Essex (150 & 313) beat Lancashire (144 & 288) by 31 runs

ESSEX collected their first win of the Specsavers County Championship season when they beat Lancashire by 31 runs with more than a day to spare at Chelmsford, writes MARTIN SMITH.

Their defence of the title had started in disappointing style last week at Headingley when the champions did not get on the pitch for all four days and pocketed just five points.

They added a welcome 19 points from this game after being skittled for 150 on the first day.

However, Essex faced serious resistance from Alex Davies, Jordan Clark and latterly Joe Mennie, who all posted half-centuries.

While they were at the crease the improbable target of 320 was not beyond the bounds of possibility. Joe Mennie thumped three sixes in a third half-century of the innings that only ended when Jamie Porter removed his leg-stump to end the game.

Davies had taken the fight to Essex for 39 overs while compiling a flawless 71 before he was knocked off his feet by Porter after facing 85 balls and hitting 11 fours.

Clark took up the gauntlet upon Davies’s departure. But when he was eighth man out, with 77 runs required, the red rose wilted visibly and they finished 32 runs short.

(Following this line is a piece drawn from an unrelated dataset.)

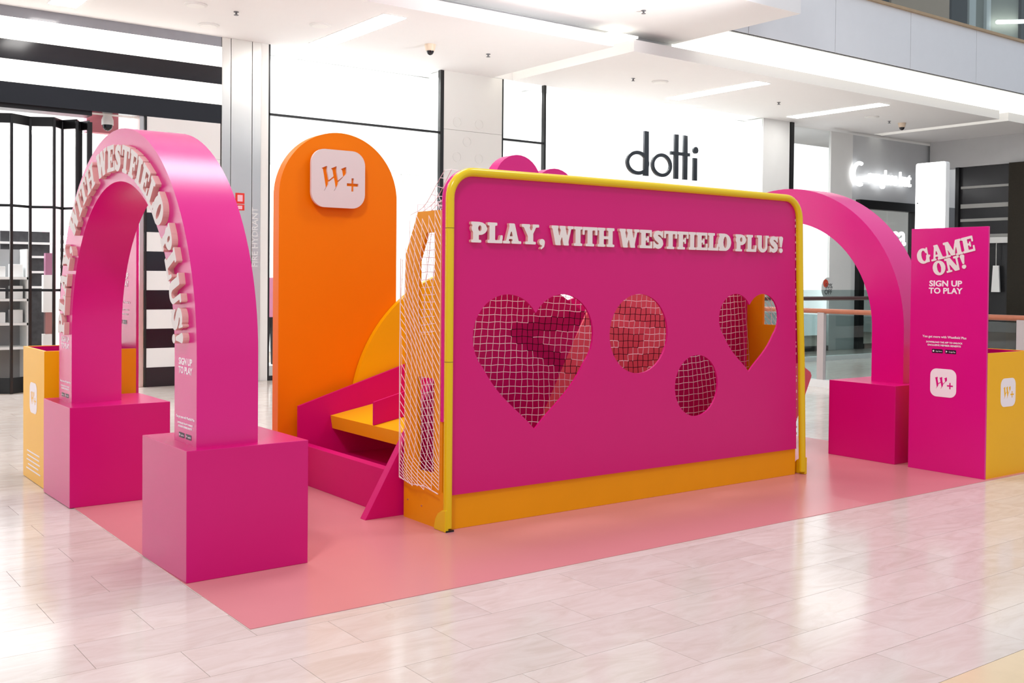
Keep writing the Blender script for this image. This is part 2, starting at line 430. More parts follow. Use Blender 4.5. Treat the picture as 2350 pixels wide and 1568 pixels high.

Clark’s belligerent innings lasted 80 balls, and included five fours and a six, while 104 runs were knocked off the target during his stay at the wicket.

Mennie, who departed for 56 after a 91-ball cameo, ensured the Lancashire tail wagged to the extent that the last pair put on 42, with Matt Parkinson contributing just four.

Porter’s four wickets for 54 in the innings gave him to nine for 80 in the match.

It was a satisfying, if ultimately nervy win for Essex as Lancashire were the only side they did not beat in their title season, when they won 10 of the 14-game programme.

When Porter knocked back Haseeb Hameed’s off-stump with the last ball of his second over, it looked as if Essex were on the kind of roll that accounted for many teams during their title surge last year.

It was not until the 83rd over, and just after 5.30pm, that they got the job done But it was another 13 overs after Hameed’s demise before the second-wicket pair of Keaton Jennings and Davies were parted and former Australian Test bowler Peter Siddle claimed his first Essex wicket.

Switched to the Hayes Close End, Siddle found extra lift to catch the edge of Jennings’s bat and Varun Chopra took the catch at first slip.

Davies had played watchfully in the morning before ripping into Porter with three successive boundaries, two pulled and one straight-driven, to carry him from 17 off 43 balls to 29 from 46. He had a similar burst of scoring after lunch and reached his 50 from 66 balls.

However, in the process he lost two partners in quick succession when left-arm seamer Paul Walter was introduced into the attack at the start of the session.

With his third ball, Walter had Liam Livingstone caught behind to end a 56-run third-wicket partnership. The left-arm seamer struck again in his next over when he pinned Shivnarine Chanderpaul lbw for one. Suddenly the lunch score of 82 for two had become 98 for four.

Davies upped the tempo appreciably after the break and reached his 50 from 66 balls. But his 85-ball knock ended when he was left on all fours by a yorker from Porter and was palpably lbw.

Clark started as he would go on when he lofted Simon Harmer for six over long leg. He put on 33 in five overs with Dane Vilas and the onslaught only ended when Siddle rapped the South African on the back foot and he departed lbw.

Harmer had bowled unchanged from the River End from the 10th over of the day to mid-afternoon. When he was replaced by Ravi Bopara he had very un-Harmer-like figures of 19-3-85-0. He returned before tea and was immediately launched back over his head for six by Joe Mennie.

A direct hit by Siddle off his own bowling to run out Tom Bailey looked as if it had swung the game back in Essex’s favour with Lancashire 195 for seven.

Bailey, from the non-striker’s end, was halfway down the wicket when he was sent back by Clark. Siddle picked up, spun through 180 degrees and ripped the furthest stump out of the ground.

Clark kept Lancashire ticking along and reached his 50 from 71 balls soon after tea. But he played all round a delivery from Porter and was another lbw victim.

The leap for joy that marked Harmer’s first wicket of the innings – Graham Onions snaffled by Foster – was heartfelt.

He had bowled 24 overs for 99 runs, but decided to go around the wicket with the first ball of a new spell, and reaped the reward for persistence.

Mennie welcomed Bopara back into the attack with a six over midwicket, and added another to long leg off the same bowler before reaching his 50 from 82 balls.